A la tête du
London Jazz Composers Orchestra depuis 1970, le contrebassiste
Barry Guy n’en finit pas d’interroger la faculté qu’a l’individu de s’affirmer au sein d’un collectif là pour respecter des règles. Celles qu’un musicien doit suivre pour rendre une œuvre écrite, tout en évaluant les permissions d’y instiller un peu de Soi improvisé. Deux pièces enregistrées à dix ans d’intervalle illustrent ici le propos.
En 1980,
Guy menait un
Stringer long de quatre mouvements (
Four Pieces For Orchestra). Oscillant déjà entre jazz et contemporain, gestes déraisonnables et structures contraignantes, il dirige un ensemble d’une vingtaine de musiciens dans un univers de métal. Bande passante chargée de propositions variées, la première partie chancelle au gré des assauts du contrebassiste
Peter Kowald avant d’accueillir les percussions insatiables de
Tony Oxley et
John Stevens, ou le free appliqué du saxophoniste
Trevor Watts.
Continuant à distribuer les solos,
Guy engage
Kenny Wheeler à déposer sa trompette sur une suite répétitive et baroque, en guise de deuxième partie. Puis arrive l’heure des souffles :
Peter Brötzmann et
Evan Parker rivalisent d’emportement sur
Part III, quand le clarinettiste
Tony Coe préfère confectionner quelques phrasés courbes. En guise de conclusion, les batteurs reviennent le temps d’un grand solo, qui pousse l’ensemble à investir enfin un chaos revendiqué et intraitable.
Si
Stringer trouve naturellement sa place dans la riche discographie de la scène improvisée européenne de son époque,
Study II, enregistrée en 1991, échappe davantage aux classifications.
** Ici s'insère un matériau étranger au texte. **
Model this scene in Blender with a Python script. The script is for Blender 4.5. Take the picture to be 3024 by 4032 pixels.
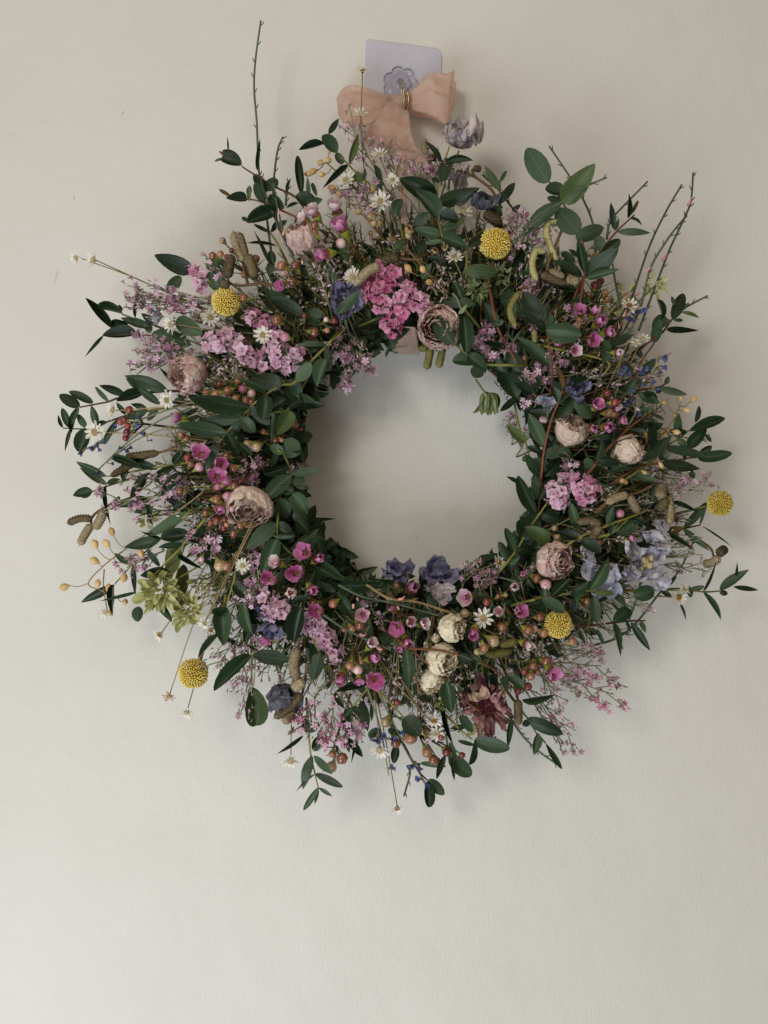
import bpy, math, random
from mathutils import Vector, Matrix, noise

random.seed(11)
for o in list(bpy.data.objects):
    bpy.data.objects.remove(o)
S = bpy.context.scene
COL = S.collection

# ------------------------------------------------------------------ camera
PX = 0.0002          # metres on the wall per photograph pixel
CAMD = 0.72          # camera distance from the wall
CZ = 1.5             # camera height
cd = bpy.data.cameras.new("camera")
cam = bpy.data.objects.new("camera", cd)
COL.objects.link(cam)
cam.location = (0, -CAMD, CZ)
cam.rotation_euler = (math.radians(90), 0, 0)
cd.sensor_fit = 'HORIZONTAL'
cd.sensor_width = 36
cd.lens = 36 * CAMD / (3024 * PX)
cd.clip_start = 0.01
cd.clip_end = 50
S.camera = cam

# ------------------------------------------------------------------ light
W = bpy.data.worlds.new("World")
S.world = W
W.use_nodes = True
bg = W.node_tree.nodes["Background"]
bg.inputs[0].default_value = (1.0, 0.865, 0.69, 1)
bg.inputs[1].default_value = 0.215


def area(name, loc, target, size, energy, col, sy=None):
    l = bpy.data.lights.new(name, 'AREA')
    l.shape = 'RECTANGLE'
    l.size = size
    l.size_y = sy or size
    l.energy = energy
    l.color = col
    o = bpy.data.objects.new(name, l)
    COL.objects.link(o)
    o.location = loc
    d = Vector(target) - Vector(loc)
    o.rotation_euler = d.to_track_quat('-Z', 'Y').to_euler()
    return o


area("window_light", (-0.62, -1.45, 1.98), (0.0, 0, 1.42), 0.34, 8.2, (1.0, 0.955, 0.875), 0.45)
area("low_bounce_fill", (-0.62, -1.10, 0.52), (0.0, 0, 1.15), 1.0, 15.8, (0.88, 0.95, 1.0), 0.7)  # added broad fill in place of light bounced up from the floor
area("ceiling_light", (0.25, -1.25, 2.45), (0.15, 0, 1.5), 0.6, 2.2, (1.0, 0.88, 0.68))
S.view_settings.view_transform = 'Standard'
S.view_settings.look = 'None'
S.view_settings.exposure = 0.0
S.view_settings.gamma = 1.0
S.cycles.max_bounces = 6
S.cycles.transparent_max_bounces = 6
S.cycles.use_denoising = True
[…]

Cette fois, l’orchestre bâtit une musique nouvelle tirant sa substance des expériences de
Berio ou de
Cage. Montent des nappes quiètes, écorchées tout juste par des notes multidirectionnelles échappant au cadre ou par quelques grincements promettant la charge à venir.
Grâce aux coups de
Paul Lytton, les musiciens trouvent la faille et s’y engouffrent à 17 : la contrebasse de
Barre Phillips, les saxophones d’
Evan Parker,
Trevor Watts et
Paul Dunmall, le piano retenu d’
Irène Schweizer, le trombone de
Conrad Bauer, surtout, imposent un marasme fertile. Ainsi,
Study II prouve qu’une décennie peut accueillir l’évolution. Et que la somme des documents la concernant peuvent servir une même idée sur un timbre différent. Deux élans parmi tellement d’autres, mais grâce auxquels
Barry Guy lustre les rayons rococo d’une musique exubérante et singulière : la sienne, et un peu celle de chacun des autres.